Politicians and their empty promises

November 15, 2021 | 07:07 pm PT
Nguyen Khac Giang Researcher
It is in a politician's job description to paint visions of bright futures for their voters. But those visions don't always come true.

In the U.S., the non-profit project Politifact by the Poynter Institute for Media Studies monitors presidents and their promises.

It provides data insights to see whether the nation's leaders could fulfill their vows. For example, Biden has upheld around 12 percent of what he had promised voters during his first year of residency. That figure for Obama was 47 percent and 23 percent for Trump.

Promises and their feasibility are what define the career of a politician. In the eyes of citizens, it is an indicator of their competence and trustworthiness, of whether they can practice what they preach.

There's a similar forum for Vietnamese politicians: National Assembly hearings. Members of the government, including ministers, take turns and answer questions from elected representatives. It is like thesis defense for government officials.

Such hearings are often an opportunity for politicians to highlight their achievements and outline future plans. The words they speak and the commitments they make become public knowledge and new goals and assignments for them to follow through.

As someone who monitors the policymaking process, I pay attention to the questions and answers at the hearings. But as a citizen, I care a lot more about whether our politicians keep their promises.

Ever since 1998, when National Assembly sessions were broadcast on national television, ministers have been seen by the electorate making commitments and promises. But there is no one to monitor them and see whether they are realized or not.

A promise was the transport minister saying the Cat Linh-Ha Dong metro rail would begin commercial operations at the end of 2018. But the service only started this month.

I'm sure people ask "Why don't ministers do what they say or at least outline a plan to resolve existing issues?"

To address such concerns, National Assembly chairman Vuong Dinh Hue has said, the "promises" by ministers must be monitored and evaluated.

But I do not think such an approach will be effective, at least not in the long run.

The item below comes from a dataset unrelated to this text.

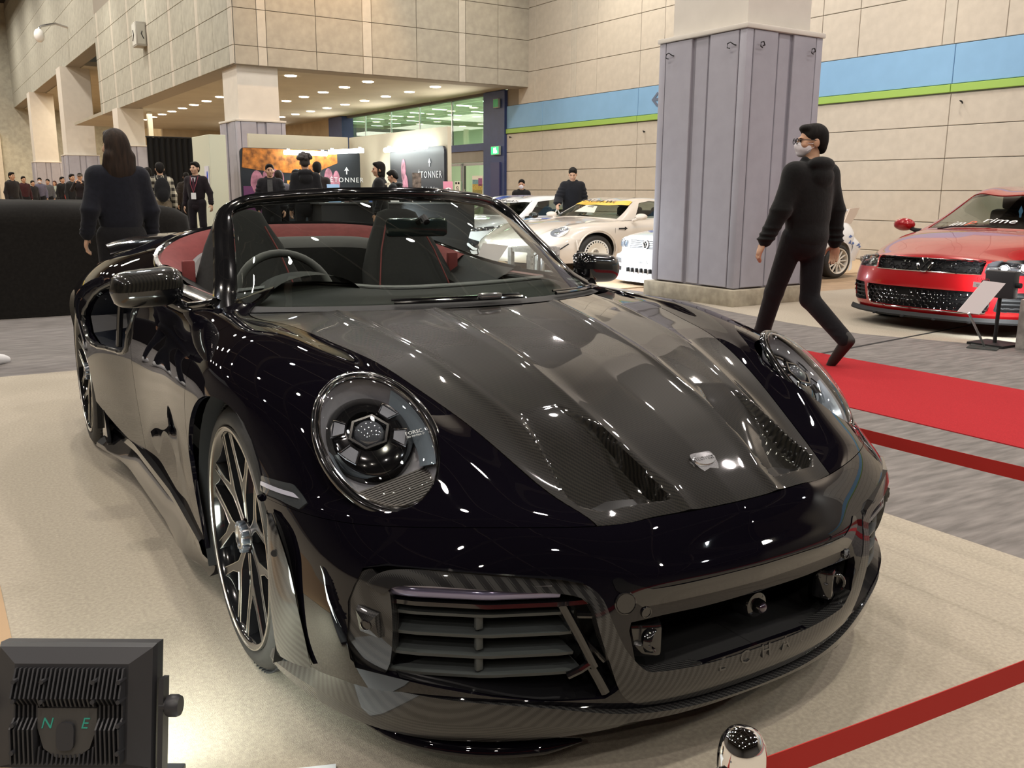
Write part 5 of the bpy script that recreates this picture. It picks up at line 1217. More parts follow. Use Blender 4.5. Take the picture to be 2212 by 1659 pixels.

Dodging questions and giving vague, inaccurate or misleading answers have become an art form with many politicians. They can distract the populace with fancy words or focus on a particular issue but only try to resolve it in the short-term. For example, increasing the GDP of a particular locality does not always mean better investments, but can be projects with little value like building gates and erecting statues.

Critics say this is merely hiding shortcomings behind shiny facades.

One solution is introducing monitoring systems, for example through a committee. But often these committees take up space and require resources to operate. Besides, if there is a committee for monitoring, who will monitor that committee in the first place?

I believe it is the public that should play the role of watchdog. In many countries, companies, organizations and individuals keep an eye on politicians and what they promised. Politifact is one such.

Failing to fulfill one's promises should come with consequences. While Vietnamese law does have provisions to dismiss government officials with a "low reputation," the voting required to effect that is often too time-consuming and inefficient.

Back in my school days teachers used to call up their students before every class to see if they had learned their previous lessons.

I think it is time we put our politicians to similar tests.

By asking them difficult and relentless questions, and showing them the consequences of an unsatisfactory answer, maybe we can finally make them do their homework.

*Nguyen Khac Giang is a researcher in policy making and government transparency. He is a PhD candidate at the Victoria University of Wellington, New Zealand. The opinions expressed are his own.